begin GIVEN DATA

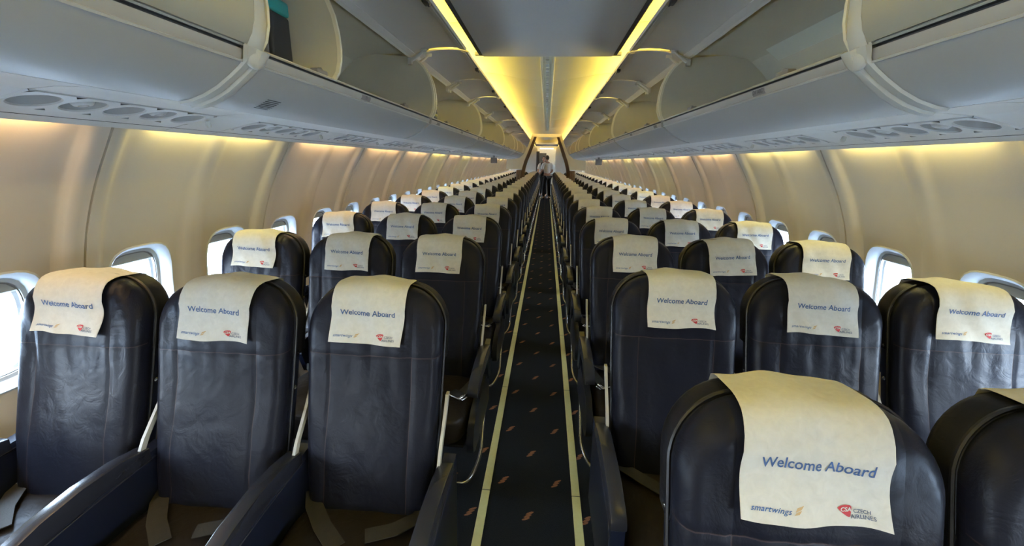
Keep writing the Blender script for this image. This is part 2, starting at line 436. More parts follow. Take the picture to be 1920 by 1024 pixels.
# soffits between wall and bins (main setting) with the service panels set in them
A_ = (.955, 1.612); SO = (1.408, 1.558)
SP = [(.955, 1.610), (.975, 1.614), (1.07, 1.622), (1.16, 1.616), (1.235, 1.600), (1.32, 1.580), (1.408, 1.558)]
def soffit_z(x): return interp(SP, x)
for side, nm, k in ((-1, 'left', 2), (1, 'right', 3)):
    g = MB()
    yc0, pch = (1.23, .80) if side < 0 else (1.585, .79)
    units = [yc0 + pch * i for i in range(-4, 25)]
    PO = [(SO[0] + .004, SO[1] + .05), (SO[0] + .002, SO[1] + .004), (SO[0] - .006, SO[1]), (1.302, soffit_z(1.302))]
    PM = [(1.302, soffit_z(1.302)), (1.235, soffit_z(1.235)), (1.168, soffit_z(1.168))]
    PI = [(1.168, soffit_z(1.168)), (1.10, soffit_z(1.10)), (1.04, soffit_z(1.04)), (.975, soffit_z(.975)), (.966, soffit_z(.975) + .01)]
    def sec(P, a, b):
        g.grid([[(side * x, y, z + e) for x, z in P] for y, e in ((a + .002, .008), (a + .002, 0), (b - .002, 0), (b - .002, .008))])
    prev = Y0
    for u in units:
        a, b = u - .289, u + .289
        if prev < a:
            sec(PO[:-1] + PM[:1], prev, a); sec(PM, prev, a); sec(PI, prev, a)
        sec(PO, a, b); sec(PI, a, b); prev = b
        if b > Y1: break
    # lengthwise joint
    for xx in (1.352,):
        g.box((side * xx - .0015, Y0, soffit_z(xx) - .0016), (side * xx + .0015, Y1, soffit_z(xx) + .001), 1)
    g.grid([[(side * 1.41, y, 1.60), ] + [(side * .95, y, 1.66)] for y in (Y0, Y1)], k=0)
    thing('trim_%d' % k, 'pale soffit panels between the %s wall and the overhead bins' % nm, 'soffit', me=g.mesh('soffit', ['soffit', 'slot'], angle=30), kind='structure')

# end walls
g = MB(); g.box((-1.8, Y0 - .04, -.05), (1.8, Y0, 2.5)); thing('wall_front', 'forward bulkhead behind the camera', 'wall', me=g.mesh('wf', 'ceilgrey'), kind='structure')
g = MB(); g.box((-1.8, Y1, -.05), (1.8, Y1 + .04, 2.5)); thing('wall_rear', 'rear galley wall', 'wall', me=g.mesh('wr', 'galley'), kind='structure')
for s, k in ((-1, 4), (1, 5)):
    g = MB(); g.box((s * .42 if s > 0 else -1.6, 19.35, 0), (1.6 if s > 0 else -.42, 19.40, 2.3))
    thing('trim_%d' % k, 'pale lavatory wall at the %s of the rear aisle' % ('right' if s > 0 else 'left'), 'wall', me=g.mesh('lav', 'galley'), kind='structure')
# apron outside
g = MB(); g.box((-220, -120, -3.3), (220, 160, -3.2)); thing('ground', 'bright concrete apron outside the windows', 'ground', me=g.mesh('apron', 'apron'), kind='structure')

# ------------------------------------------------------------------ floor path strips
for s, x, nm in ((-1, -.199, 'left'), (1, .213, 'right')):
    g = MB(); g.rbox((x - .0185, -1.5, .0), (x + .0185, 19., .006), .002)
    thing('floor_path_strip', 'luminous yellow floor strip along the %s edge of the aisle carpet' % nm, 'floor strip', me=g.mesh('strip', 'strip'), group='yellow path strips on the aisle floor')

# ------------------------------------------------------------------ seats
def yb(z): return (z - .94) * .27
def hw_at(z): return interp([(.40, .176), (.5, .188), (.62, .196), (.8, .203), (1.0, .207), (1.12, .207)], z)
ZT, ZB_ = 1.096, .398
def outline(grow=0., zb=ZB_, zt=ZT, R=.125):
    pts = []
    nb = 8
    for i in range(nb + 1):            # right side upwards
        z = zb + .01 + (zt - R - zb - .01) * i / nb
        pts.append((hw_at(z) + grow, z))
    for i in range(1, 12):             # top right corner, top with slight crown, top left corner
        a = pi / 2 * i / 11
        pts.append((hw_at(1.) - R + R * cos(a) + grow * cos(a), zt - R + (R + grow) * sin(a) * 1.0))
    ntop = 6; xr = hw_at(1.) - R
    for i in range(1, ntop): 
        x = xr - 2 * xr * i / ntop; pts.append((x, zt + grow + .006 * (1 - (x / xr) ** 2)))
    L = [(-x, z) for x, z in reversed(pts[:nb + 12])]
    pts += L
    xl = pts[-1][0]
    for i in range(1, 8): pts.append((xl + (-2 * xl) * i / 8, zb + .002))
    return pts
def layer(pts, inset, dy, wv=None, zc=None):
    zmin = min(p[1] for p in pts); zmax = max(p[1] for p in pts); zc = (zmin + zmax) / 2; hh = (zmax - zmin) / 2; W = .207
    k = 1 - inset / W; kz = 1 - inset / hh; out = []
    for x, z in pts:
        X, Z = x * k, zc + (z - zc) * kz
        y = dy + (wv(X, Z) if wv else 0.)
        out.append((X, yb(Z) + y, Z))
    return out
def back_mesh(seed):
    rnd = random.Random(seed); ph = [rnd.uniform(0, 6.28) for _ in range(8)]; am = [rnd.uniform(.5, 1.2) for _ in range(8)]
    def wv(x, z):
        edge = smooth(.0, .05, hw_at(z) - abs(x)) * smooth(0, .06, ZT - z)
        v = -.006 * (1 - (x / .21) ** 2)
        v += -.012 * exp(-((z - .60) / .11) ** 2) * (1 - (x / .21) ** 2) + .006 * exp(-((z - .80) / .09) ** 2)
        v += .0022 * am[0] * sin(x * 31 + z * 14 + ph[0]) + .0020 * am[1] * sin(z * 37 - x * 17 + ph[1]) + .0014 * am[2] * sin(x * 62 + ph[2] + z * 30)
        v += .004 * exp(-((z - .905) / .007) ** 2)
        if z < .905: v += .0025 * exp(-((abs(x) - .125) / .006) ** 2)
        d = abs(z - .905 + .02)
        v += .0022 * exp(-(d / .03) ** 2) * sin(x * 110 + ph[3]) * (1 if z < .905 else 0)
        return v * (.25 + .75 * edge)
    # make a fine front: outline rings then spine
    g = MB(); O = outline()
    rows = [layer(O, .004, .034), layer(O, 0., .026), layer(O, -.001, .012), layer(O, 0., -.002), layer(O, .004, -.014, wv), layer(O, .012, -.023, wv), layer(O, .024, -.029, wv)]
    for i in range(1, 17):
        t = .024 + (.207 - .024) * i / 16
        # keep rows near-horizontal: shrink only x after this inset, z by small amount
        rows.append(layer2(O, t, -.030, wv))
    g.grid(rows, True)
    return g.mesh('backrest', 'leather', angle=60)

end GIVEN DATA

- STATED PROBLEM
Return the material word for word. Pictures are not part of the copy.

- RESULT
Keep writing the Blender script for this image. This is part 2, starting at line 436. More parts follow. Take the picture to be 1920 by 1024 pixels.
# soffits between wall and bins (main setting) with the service panels set in them
A_ = (.955, 1.612); SO = (1.408, 1.558)
SP = [(.955, 1.610), (.975, 1.614), (1.07, 1.622), (1.16, 1.616), (1.235, 1.600), (1.32, 1.580), (1.408, 1.558)]
def soffit_z(x): return interp(SP, x)
for side, nm, k in ((-1, 'left', 2), (1, 'right', 3)):
    g = MB()
    yc0, pch = (1.23, .80) if side < 0 else (1.585, .79)
    units = [yc0 + pch * i for i in range(-4, 25)]
    PO = [(SO[0] + .004, SO[1] + .05), (SO[0] + .002, SO[1] + .004), (SO[0] - .006, SO[1]), (1.302, soffit_z(1.302))]
    PM = [(1.302, soffit_z(1.302)), (1.235, soffit_z(1.235)), (1.168, soffit_z(1.168))]
    PI = [(1.168, soffit_z(1.168)), (1.10, soffit_z(1.10)), (1.04, soffit_z(1.04)), (.975, soffit_z(.975)), (.966, soffit_z(.975) + .01)]
    def sec(P, a, b):
        g.grid([[(side * x, y, z + e) for x, z in P] for y, e in ((a + .002, .008), (a + .002, 0), (b - .002, 0), (b - .002, .008))])
    prev = Y0
    for u in units:
        a, b = u - .289, u + .289
        if prev < a:
            sec(PO[:-1] + PM[:1], prev, a); sec(PM, prev, a); sec(PI, prev, a)
        sec(PO, a, b); sec(PI, a, b); prev = b
        if b > Y1: break
    # lengthwise joint
    for xx in (1.352,):
        g.box((side * xx - .0015, Y0, soffit_z(xx) - .0016), (side * xx + .0015, Y1, soffit_z(xx) + .001), 1)
    g.grid([[(side * 1.41, y, 1.60), ] + [(side * .95, y, 1.66)] for y in (Y0, Y1)], k=0)
    thing('trim_%d' % k, 'pale soffit panels between the %s wall and the overhead bins' % nm, 'soffit', me=g.mesh('soffit', ['soffit', 'slot'], angle=30), kind='structure')

# end walls
g = MB(); g.box((-1.8, Y0 - .04, -.05), (1.8, Y0, 2.5)); thing('wall_front', 'forward bulkhead behind the camera', 'wall', me=g.mesh('wf', 'ceilgrey'), kind='structure')
g = MB(); g.box((-1.8, Y1, -.05), (1.8, Y1 + .04, 2.5)); thing('wall_rear', 'rear galley wall', 'wall', me=g.mesh('wr', 'galley'), kind='structure')
for s, k in ((-1, 4), (1, 5)):
    g = MB(); g.box((s * .42 if s > 0 else -1.6, 19.35, 0), (1.6 if s > 0 else -.42, 19.40, 2.3))
    thing('trim_%d' % k, 'pale lavatory wall at the %s of the rear aisle' % ('right' if s > 0 else 'left'), 'wall', me=g.mesh('lav', 'galley'), kind='structure')
# apron outside
g = MB(); g.box((-220, -120, -3.3), (220, 160, -3.2)); thing('ground', 'bright concrete apron outside the windows', 'ground', me=g.mesh('apron', 'apron'), kind='structure')

# ------------------------------------------------------------------ floor path strips
for s, x, nm in ((-1, -.199, 'left'), (1, .213, 'right')):
    g = MB(); g.rbox((x - .0185, -1.5, .0), (x + .0185, 19., .006), .002)
    thing('floor_path_strip', 'luminous yellow floor strip along the %s edge of the aisle carpet' % nm, 'floor strip', me=g.mesh('strip', 'strip'), group='yellow path strips on the aisle floor')

# ------------------------------------------------------------------ seats
def yb(z): return (z - .94) * .27
def hw_at(z): return interp([(.40, .176), (.5, .188), (.62, .196), (.8, .203), (1.0, .207), (1.12, .207)], z)
ZT, ZB_ = 1.096, .398
def outline(grow=0., zb=ZB_, zt=ZT, R=.125):
    pts = []
    nb = 8
    for i in range(nb + 1):            # right side upwards
        z = zb + .01 + (zt - R - zb - .01) * i / nb
        pts.append((hw_at(z) + grow, z))
    for i in range(1, 12):             # top right corner, top with slight crown, top left corner
        a = pi / 2 * i / 11
        pts.append((hw_at(1.) - R + R * cos(a) + grow * cos(a), zt - R + (R + grow) * sin(a) * 1.0))
    ntop = 6; xr = hw_at(1.) - R
    for i in range(1, ntop): 
        x = xr - 2 * xr * i / ntop; pts.append((x, zt + grow + .006 * (1 - (x / xr) ** 2)))
    L = [(-x, z) for x, z in reversed(pts[:nb + 12])]
    pts += L
    xl = pts[-1][0]
    for i in range(1, 8): pts.append((xl + (-2 * xl) * i / 8, zb + .002))
    return pts
def layer(pts, inset, dy, wv=None, zc=None):
    zmin = min(p[1] for p in pts); zmax = max(p[1] for p in pts); zc = (zmin + zmax) / 2; hh = (zmax - zmin) / 2; W = .207
    k = 1 - inset / W; kz = 1 - inset / hh; out = []
    for x, z in pts:
        X, Z = x * k, zc + (z - zc) * kz
        y = dy + (wv(X, Z) if wv else 0.)
        out.append((X, yb(Z) + y, Z))
    return out
def back_mesh(seed):
    rnd = random.Random(seed); ph = [rnd.uniform(0, 6.28) for _ in range(8)]; am = [rnd.uniform(.5, 1.2) for _ in range(8)]
    def wv(x, z):
        edge = smooth(.0, .05, hw_at(z) - abs(x)) * smooth(0, .06, ZT - z)
        v = -.006 * (1 - (x / .21) ** 2)
        v += -.012 * exp(-((z - .60) / .11) ** 2) * (1 - (x / .21) ** 2) + .006 * exp(-((z - .80) / .09) ** 2)
        v += .0022 * am[0] * sin(x * 31 + z * 14 + ph[0]) + .0020 * am[1] * sin(z * 37 - x * 17 + ph[1]) + .0014 * am[2] * sin(x * 62 + ph[2] + z * 30)
        v += .004 * exp(-((z - .905) / .007) ** 2)
        if z < .905: v += .0025 * exp(-((abs(x) - .125) / .006) ** 2)
        d = abs(z - .905 + .02)
        v += .0022 * exp(-(d / .03) ** 2) * sin(x * 110 + ph[3]) * (1 if z < .905 else 0)
        return v * (.25 + .75 * edge)
    # make a fine front: outline rings then spine
    g = MB(); O = outline()
    rows = [layer(O, .004, .034), layer(O, 0., .026), layer(O, -.001, .012), layer(O, 0., -.002), layer(O, .004, -.014, wv), layer(O, .012, -.023, wv), layer(O, .024, -.029, wv)]
    for i in range(1, 17):
        t = .024 + (.207 - .024) * i / 16
        # keep rows near-horizontal: shrink only x after this inset, z by small amount
        rows.append(layer2(O, t, -.030, wv))
    g.grid(rows, True)
    return g.mesh('backrest', 'leather', angle=60)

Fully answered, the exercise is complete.